In California, across the Western United States and in many locations around the globe, competition for freshwater resources has increased and impacts on aquatic ecosystems are growing. In response to this situation, and as an alternative to traditional environmental regulation, many programs have been established or proposed to create a block of water dedicated to the environment – sometimes called an environmental water budget. 

The focus on environmental blocks of water is often driven, at least in part, by the perception that flexible management of water for the environment can create more meaningful ecosystem improvements using less water than more rigid regulatory approaches.

Yet conversations about creation of blocks of water for the environment often remain at a high level and lack detail. To move beyond general discussions, this paper provides a guide for efforts seeking to create an environmental block of water.

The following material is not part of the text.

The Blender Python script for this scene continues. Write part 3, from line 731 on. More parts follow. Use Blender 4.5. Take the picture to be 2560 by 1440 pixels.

It does so by laying out a series of questions that should be answered—or at least contemplated and discussed—in the process of creating a new environmental water program. The guide is not prescriptive—i.e., it does not opine on how the questions should be answered. Rather, it seeks to provide a tool to ensure key aspects of a program are addressed and to help participating entities reach a shared understanding of how the program could work. The paper is not focused on presenting recommendations, because there are multiple ways to answer these questions to produce a successful outcome in different settings.

This document was written in close collaboration with Defenders of Wildlife staff. We hope it distills key lessons from the examples presented and does justice to the thoughtful input from the many interviewees. Most importantly, we hope those lessons and that input will increase the likelihood of success in future efforts to create blocks of water for the environment.